— BRIEF —
Return exactly and only these lines: the first of the listing through the one containing "sc.camera = cam".

— INFORMATION SHOWN —
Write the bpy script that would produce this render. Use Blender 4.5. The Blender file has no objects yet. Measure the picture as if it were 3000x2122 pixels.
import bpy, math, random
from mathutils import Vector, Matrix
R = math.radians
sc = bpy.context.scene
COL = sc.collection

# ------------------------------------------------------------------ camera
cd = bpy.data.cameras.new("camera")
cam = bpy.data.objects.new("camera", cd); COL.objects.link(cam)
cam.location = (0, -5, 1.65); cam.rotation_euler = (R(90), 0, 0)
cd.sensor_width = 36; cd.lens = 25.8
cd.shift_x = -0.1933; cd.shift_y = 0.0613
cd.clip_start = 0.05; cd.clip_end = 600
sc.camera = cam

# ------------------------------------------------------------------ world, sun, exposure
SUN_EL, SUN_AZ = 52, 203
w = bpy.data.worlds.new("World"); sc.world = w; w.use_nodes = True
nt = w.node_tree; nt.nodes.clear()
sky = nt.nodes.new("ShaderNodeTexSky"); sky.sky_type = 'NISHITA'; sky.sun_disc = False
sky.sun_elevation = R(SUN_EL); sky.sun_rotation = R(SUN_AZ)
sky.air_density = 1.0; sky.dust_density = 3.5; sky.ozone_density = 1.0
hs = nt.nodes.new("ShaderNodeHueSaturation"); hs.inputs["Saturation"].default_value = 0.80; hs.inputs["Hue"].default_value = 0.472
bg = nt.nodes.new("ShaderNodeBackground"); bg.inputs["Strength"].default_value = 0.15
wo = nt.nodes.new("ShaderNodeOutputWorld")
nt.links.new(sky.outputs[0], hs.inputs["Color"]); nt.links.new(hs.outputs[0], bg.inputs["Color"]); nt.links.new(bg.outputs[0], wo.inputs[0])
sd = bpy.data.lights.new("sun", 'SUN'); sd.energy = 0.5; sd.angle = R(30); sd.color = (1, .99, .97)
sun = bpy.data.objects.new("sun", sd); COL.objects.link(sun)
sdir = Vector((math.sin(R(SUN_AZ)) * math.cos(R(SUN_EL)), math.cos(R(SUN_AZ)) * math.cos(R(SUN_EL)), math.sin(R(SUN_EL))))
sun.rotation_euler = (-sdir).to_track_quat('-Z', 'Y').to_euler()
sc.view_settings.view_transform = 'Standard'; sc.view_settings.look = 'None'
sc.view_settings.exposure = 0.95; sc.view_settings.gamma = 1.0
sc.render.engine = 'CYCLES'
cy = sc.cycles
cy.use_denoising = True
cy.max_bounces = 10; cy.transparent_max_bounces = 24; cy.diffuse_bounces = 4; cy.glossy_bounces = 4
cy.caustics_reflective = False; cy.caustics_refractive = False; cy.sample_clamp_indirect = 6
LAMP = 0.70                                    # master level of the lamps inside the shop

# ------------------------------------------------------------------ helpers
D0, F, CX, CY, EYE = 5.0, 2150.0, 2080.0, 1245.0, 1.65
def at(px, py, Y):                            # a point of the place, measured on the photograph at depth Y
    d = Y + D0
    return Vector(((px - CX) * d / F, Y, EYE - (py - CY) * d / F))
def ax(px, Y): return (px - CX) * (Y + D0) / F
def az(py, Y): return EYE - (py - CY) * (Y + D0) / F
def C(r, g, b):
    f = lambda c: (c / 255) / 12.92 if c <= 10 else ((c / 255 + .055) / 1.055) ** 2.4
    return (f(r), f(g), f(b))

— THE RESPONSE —
Write the bpy script that would produce this render. Use Blender 4.5. The Blender file has no objects yet. Measure the picture as if it were 3000x2122 pixels.
import bpy, math, random
from mathutils import Vector, Matrix
R = math.radians
sc = bpy.context.scene
COL = sc.collection

# ------------------------------------------------------------------ camera
cd = bpy.data.cameras.new("camera")
cam = bpy.data.objects.new("camera", cd); COL.objects.link(cam)
cam.location = (0, -5, 1.65); cam.rotation_euler = (R(90), 0, 0)
cd.sensor_width = 36; cd.lens = 25.8
cd.shift_x = -0.1933; cd.shift_y = 0.0613
cd.clip_start = 0.05; cd.clip_end = 600
sc.camera = cam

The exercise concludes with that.